== THE TASK ==
Please repeat, exactly and with nothing added, the lines running from the line that contains "Keep writing the" to the line that contains "t2 = trestle(2.868, 'golden", both lines included.

Rows from a 3D scene dataset:
---------------
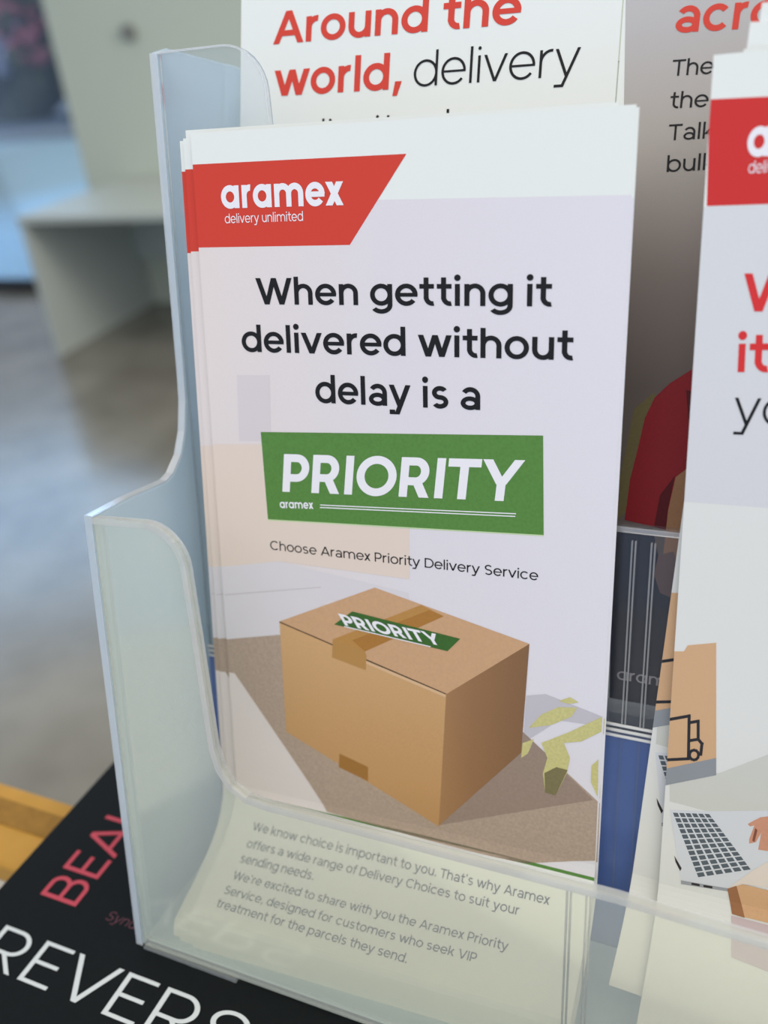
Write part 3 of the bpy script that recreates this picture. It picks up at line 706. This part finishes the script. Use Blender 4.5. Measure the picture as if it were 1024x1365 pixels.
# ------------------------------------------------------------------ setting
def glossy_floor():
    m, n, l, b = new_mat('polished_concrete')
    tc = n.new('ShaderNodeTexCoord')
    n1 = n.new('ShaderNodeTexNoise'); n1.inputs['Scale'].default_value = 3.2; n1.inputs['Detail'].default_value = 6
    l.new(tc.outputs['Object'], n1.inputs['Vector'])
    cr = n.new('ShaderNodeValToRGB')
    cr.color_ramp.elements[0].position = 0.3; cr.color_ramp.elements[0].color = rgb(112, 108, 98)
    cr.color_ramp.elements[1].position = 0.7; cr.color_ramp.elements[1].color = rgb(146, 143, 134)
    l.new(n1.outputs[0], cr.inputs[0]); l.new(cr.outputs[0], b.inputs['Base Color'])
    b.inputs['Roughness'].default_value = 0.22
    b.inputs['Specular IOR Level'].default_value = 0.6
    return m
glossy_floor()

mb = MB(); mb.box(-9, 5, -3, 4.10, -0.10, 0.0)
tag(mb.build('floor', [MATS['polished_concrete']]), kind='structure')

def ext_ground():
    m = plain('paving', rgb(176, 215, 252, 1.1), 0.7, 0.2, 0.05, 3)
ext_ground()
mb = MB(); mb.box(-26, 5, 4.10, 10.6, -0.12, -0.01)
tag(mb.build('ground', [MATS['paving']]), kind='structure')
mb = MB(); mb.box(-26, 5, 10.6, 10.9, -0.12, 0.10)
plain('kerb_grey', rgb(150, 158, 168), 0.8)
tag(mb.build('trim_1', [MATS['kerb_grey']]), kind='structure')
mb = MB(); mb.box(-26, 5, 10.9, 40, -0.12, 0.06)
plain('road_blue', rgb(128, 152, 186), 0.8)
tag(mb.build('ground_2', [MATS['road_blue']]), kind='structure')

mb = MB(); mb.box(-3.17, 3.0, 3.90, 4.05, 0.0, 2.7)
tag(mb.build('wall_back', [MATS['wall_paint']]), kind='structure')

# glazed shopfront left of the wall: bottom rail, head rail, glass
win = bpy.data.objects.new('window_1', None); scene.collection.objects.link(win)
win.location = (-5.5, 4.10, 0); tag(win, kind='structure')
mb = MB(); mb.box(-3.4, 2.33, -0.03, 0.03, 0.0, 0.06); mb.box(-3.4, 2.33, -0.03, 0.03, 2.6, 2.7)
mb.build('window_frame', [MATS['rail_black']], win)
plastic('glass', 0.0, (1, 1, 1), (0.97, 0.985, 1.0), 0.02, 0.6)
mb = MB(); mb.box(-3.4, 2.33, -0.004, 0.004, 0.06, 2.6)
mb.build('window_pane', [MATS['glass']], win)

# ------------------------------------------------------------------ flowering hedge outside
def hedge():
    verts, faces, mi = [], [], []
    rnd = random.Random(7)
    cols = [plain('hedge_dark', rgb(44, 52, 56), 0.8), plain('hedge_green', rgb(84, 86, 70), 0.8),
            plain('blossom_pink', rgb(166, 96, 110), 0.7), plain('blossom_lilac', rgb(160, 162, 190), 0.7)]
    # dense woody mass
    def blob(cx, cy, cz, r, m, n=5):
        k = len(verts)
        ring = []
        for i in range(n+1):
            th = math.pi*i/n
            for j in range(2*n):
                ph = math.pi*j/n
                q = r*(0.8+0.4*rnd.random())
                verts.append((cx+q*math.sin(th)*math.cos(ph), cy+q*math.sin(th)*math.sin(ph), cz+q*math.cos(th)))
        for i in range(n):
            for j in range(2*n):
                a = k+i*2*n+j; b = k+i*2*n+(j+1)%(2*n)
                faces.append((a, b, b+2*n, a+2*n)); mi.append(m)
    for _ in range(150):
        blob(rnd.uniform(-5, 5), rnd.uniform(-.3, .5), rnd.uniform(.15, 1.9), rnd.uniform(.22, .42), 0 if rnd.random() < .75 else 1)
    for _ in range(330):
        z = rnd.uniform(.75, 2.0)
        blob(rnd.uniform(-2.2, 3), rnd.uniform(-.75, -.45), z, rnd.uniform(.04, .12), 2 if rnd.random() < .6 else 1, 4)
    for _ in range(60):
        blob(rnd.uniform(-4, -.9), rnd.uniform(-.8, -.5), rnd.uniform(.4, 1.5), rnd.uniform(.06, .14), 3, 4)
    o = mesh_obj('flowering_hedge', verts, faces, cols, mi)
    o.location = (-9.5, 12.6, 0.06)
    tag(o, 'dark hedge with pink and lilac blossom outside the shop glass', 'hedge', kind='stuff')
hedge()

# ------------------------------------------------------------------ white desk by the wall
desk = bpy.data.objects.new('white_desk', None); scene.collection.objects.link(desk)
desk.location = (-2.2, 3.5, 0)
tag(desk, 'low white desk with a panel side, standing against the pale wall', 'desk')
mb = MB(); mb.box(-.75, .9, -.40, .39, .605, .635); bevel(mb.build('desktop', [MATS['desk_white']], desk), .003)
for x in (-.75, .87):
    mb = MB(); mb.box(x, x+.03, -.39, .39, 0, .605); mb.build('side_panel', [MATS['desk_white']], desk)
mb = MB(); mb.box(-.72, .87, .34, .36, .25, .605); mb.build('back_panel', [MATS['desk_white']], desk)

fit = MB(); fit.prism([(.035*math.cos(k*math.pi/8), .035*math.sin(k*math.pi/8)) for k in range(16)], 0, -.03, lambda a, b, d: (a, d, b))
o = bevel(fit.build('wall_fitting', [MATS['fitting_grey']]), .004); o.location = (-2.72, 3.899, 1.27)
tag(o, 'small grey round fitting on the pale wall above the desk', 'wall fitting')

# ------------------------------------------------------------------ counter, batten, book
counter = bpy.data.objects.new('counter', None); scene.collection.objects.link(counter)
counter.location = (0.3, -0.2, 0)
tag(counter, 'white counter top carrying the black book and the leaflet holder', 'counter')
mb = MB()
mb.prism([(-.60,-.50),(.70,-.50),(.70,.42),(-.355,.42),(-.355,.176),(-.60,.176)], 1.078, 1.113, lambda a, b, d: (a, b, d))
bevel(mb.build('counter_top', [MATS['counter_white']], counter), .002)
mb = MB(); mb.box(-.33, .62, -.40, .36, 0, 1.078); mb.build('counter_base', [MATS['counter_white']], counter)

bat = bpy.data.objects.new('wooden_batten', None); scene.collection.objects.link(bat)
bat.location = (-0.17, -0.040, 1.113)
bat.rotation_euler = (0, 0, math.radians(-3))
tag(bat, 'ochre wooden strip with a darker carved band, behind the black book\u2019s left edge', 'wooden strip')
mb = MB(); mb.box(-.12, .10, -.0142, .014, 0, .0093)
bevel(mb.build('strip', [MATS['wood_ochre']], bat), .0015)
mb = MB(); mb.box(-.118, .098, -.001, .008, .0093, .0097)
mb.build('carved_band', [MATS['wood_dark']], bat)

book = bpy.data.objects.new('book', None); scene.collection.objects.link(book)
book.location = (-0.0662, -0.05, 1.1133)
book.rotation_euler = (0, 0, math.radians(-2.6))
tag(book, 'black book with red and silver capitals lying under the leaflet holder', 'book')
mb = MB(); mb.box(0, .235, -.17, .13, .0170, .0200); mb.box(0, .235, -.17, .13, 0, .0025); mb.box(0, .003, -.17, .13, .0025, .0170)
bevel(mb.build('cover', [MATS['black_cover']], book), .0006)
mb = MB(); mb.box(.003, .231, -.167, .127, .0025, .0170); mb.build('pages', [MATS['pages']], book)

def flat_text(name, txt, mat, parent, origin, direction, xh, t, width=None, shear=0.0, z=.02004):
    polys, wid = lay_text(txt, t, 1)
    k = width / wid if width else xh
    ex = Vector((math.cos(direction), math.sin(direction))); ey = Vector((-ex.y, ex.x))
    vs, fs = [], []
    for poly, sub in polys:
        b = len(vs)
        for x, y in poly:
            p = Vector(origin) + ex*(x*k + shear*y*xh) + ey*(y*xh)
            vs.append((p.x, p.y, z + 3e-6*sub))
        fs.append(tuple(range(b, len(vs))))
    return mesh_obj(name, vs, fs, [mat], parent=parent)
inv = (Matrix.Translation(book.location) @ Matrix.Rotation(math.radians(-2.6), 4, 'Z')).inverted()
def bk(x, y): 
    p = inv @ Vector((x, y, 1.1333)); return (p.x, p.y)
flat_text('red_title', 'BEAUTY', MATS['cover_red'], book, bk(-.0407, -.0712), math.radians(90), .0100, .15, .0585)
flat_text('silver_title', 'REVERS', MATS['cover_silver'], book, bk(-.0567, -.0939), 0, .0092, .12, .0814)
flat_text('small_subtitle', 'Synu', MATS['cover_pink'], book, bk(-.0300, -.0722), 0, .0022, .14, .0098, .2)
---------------
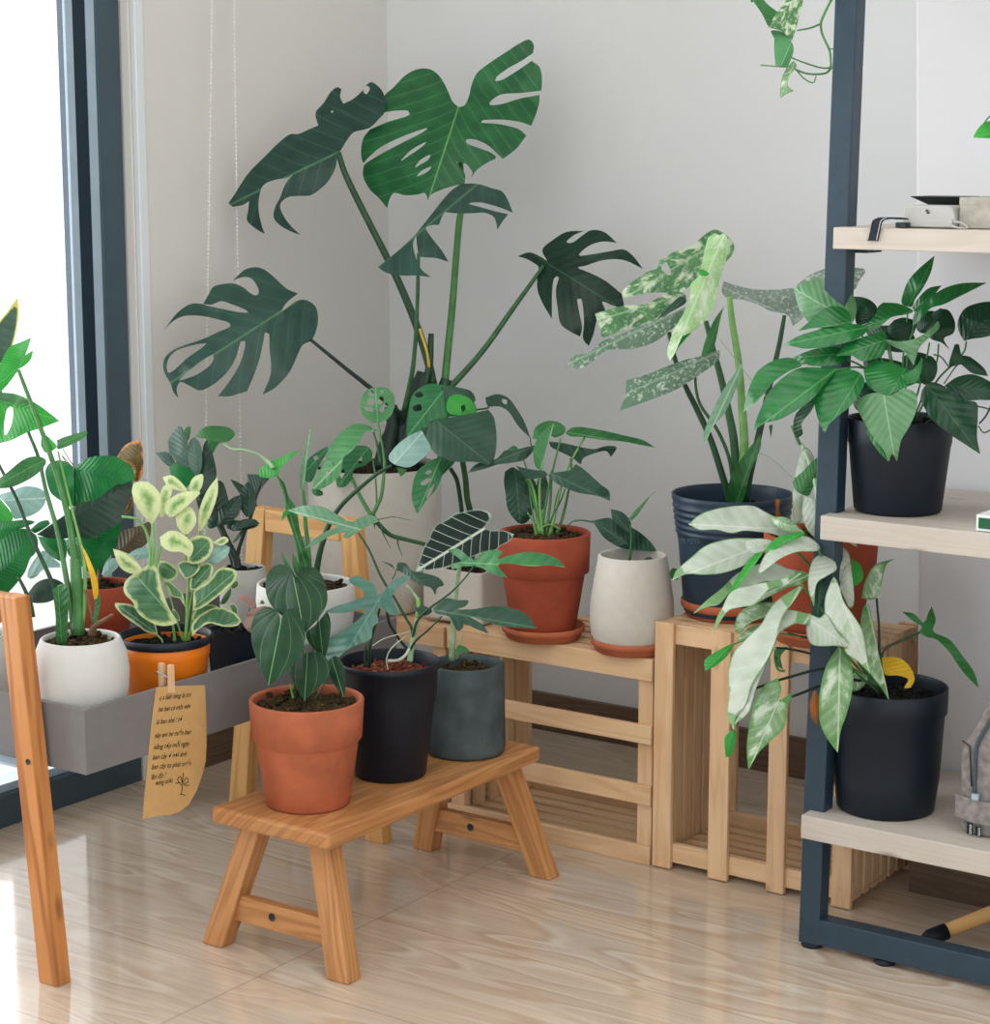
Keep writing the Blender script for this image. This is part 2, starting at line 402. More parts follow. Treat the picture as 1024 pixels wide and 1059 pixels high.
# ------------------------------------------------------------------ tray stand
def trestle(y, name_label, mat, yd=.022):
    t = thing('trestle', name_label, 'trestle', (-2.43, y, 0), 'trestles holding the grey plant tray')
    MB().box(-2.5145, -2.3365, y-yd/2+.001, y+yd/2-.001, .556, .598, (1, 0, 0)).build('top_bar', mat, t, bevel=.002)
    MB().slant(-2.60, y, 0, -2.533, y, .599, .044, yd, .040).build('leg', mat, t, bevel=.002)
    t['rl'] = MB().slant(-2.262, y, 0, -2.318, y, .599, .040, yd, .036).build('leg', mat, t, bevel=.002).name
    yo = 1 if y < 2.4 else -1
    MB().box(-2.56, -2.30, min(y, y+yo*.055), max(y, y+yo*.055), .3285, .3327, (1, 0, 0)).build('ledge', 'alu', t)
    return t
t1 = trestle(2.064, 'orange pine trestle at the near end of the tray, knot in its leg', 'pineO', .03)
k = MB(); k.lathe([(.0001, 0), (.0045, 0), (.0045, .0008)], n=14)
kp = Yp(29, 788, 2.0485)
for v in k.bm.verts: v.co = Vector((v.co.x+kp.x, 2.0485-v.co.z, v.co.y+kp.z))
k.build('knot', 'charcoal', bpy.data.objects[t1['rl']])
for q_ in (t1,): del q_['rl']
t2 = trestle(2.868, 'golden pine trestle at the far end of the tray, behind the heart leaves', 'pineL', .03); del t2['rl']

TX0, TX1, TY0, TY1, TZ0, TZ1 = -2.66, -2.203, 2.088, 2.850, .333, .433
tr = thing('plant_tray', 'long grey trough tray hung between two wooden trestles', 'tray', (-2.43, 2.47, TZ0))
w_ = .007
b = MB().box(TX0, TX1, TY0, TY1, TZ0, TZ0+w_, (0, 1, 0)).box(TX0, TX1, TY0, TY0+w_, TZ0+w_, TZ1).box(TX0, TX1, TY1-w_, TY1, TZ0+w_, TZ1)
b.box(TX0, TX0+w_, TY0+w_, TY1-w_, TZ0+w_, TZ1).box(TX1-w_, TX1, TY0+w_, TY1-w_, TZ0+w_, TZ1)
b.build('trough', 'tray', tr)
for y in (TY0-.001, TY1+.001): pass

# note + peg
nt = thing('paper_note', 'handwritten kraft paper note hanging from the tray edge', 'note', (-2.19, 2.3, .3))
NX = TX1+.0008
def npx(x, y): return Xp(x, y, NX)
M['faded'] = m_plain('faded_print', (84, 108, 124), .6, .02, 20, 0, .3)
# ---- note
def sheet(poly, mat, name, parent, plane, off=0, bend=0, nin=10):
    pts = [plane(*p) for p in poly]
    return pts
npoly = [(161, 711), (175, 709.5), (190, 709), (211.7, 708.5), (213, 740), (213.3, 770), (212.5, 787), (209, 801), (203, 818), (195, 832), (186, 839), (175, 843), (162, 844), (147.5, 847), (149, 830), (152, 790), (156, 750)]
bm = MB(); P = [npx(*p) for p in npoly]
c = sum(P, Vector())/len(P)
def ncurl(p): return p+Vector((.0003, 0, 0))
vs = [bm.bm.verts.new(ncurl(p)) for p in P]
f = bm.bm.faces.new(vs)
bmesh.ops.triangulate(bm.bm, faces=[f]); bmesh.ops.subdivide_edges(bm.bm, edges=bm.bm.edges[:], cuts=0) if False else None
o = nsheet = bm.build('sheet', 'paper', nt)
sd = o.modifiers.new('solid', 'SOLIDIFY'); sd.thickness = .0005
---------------
== SOLVED PROBLEM ==
Keep writing the Blender script for this image. This is part 2, starting at line 402. More parts follow. Treat the picture as 1024 pixels wide and 1059 pixels high.
# ------------------------------------------------------------------ tray stand
def trestle(y, name_label, mat, yd=.022):
    t = thing('trestle', name_label, 'trestle', (-2.43, y, 0), 'trestles holding the grey plant tray')
    MB().box(-2.5145, -2.3365, y-yd/2+.001, y+yd/2-.001, .556, .598, (1, 0, 0)).build('top_bar', mat, t, bevel=.002)
    MB().slant(-2.60, y, 0, -2.533, y, .599, .044, yd, .040).build('leg', mat, t, bevel=.002)
    t['rl'] = MB().slant(-2.262, y, 0, -2.318, y, .599, .040, yd, .036).build('leg', mat, t, bevel=.002).name
    yo = 1 if y < 2.4 else -1
    MB().box(-2.56, -2.30, min(y, y+yo*.055), max(y, y+yo*.055), .3285, .3327, (1, 0, 0)).build('ledge', 'alu', t)
    return t
t1 = trestle(2.064, 'orange pine trestle at the near end of the tray, knot in its leg', 'pineO', .03)
k = MB(); k.lathe([(.0001, 0), (.0045, 0), (.0045, .0008)], n=14)
kp = Yp(29, 788, 2.0485)
for v in k.bm.verts: v.co = Vector((v.co.x+kp.x, 2.0485-v.co.z, v.co.y+kp.z))
k.build('knot', 'charcoal', bpy.data.objects[t1['rl']])
for q_ in (t1,): del q_['rl']
t2 = trestle(2.868, 'golden pine trestle at the far end of the tray, behind the heart leaves', 'pineL', .03); del t2['rl']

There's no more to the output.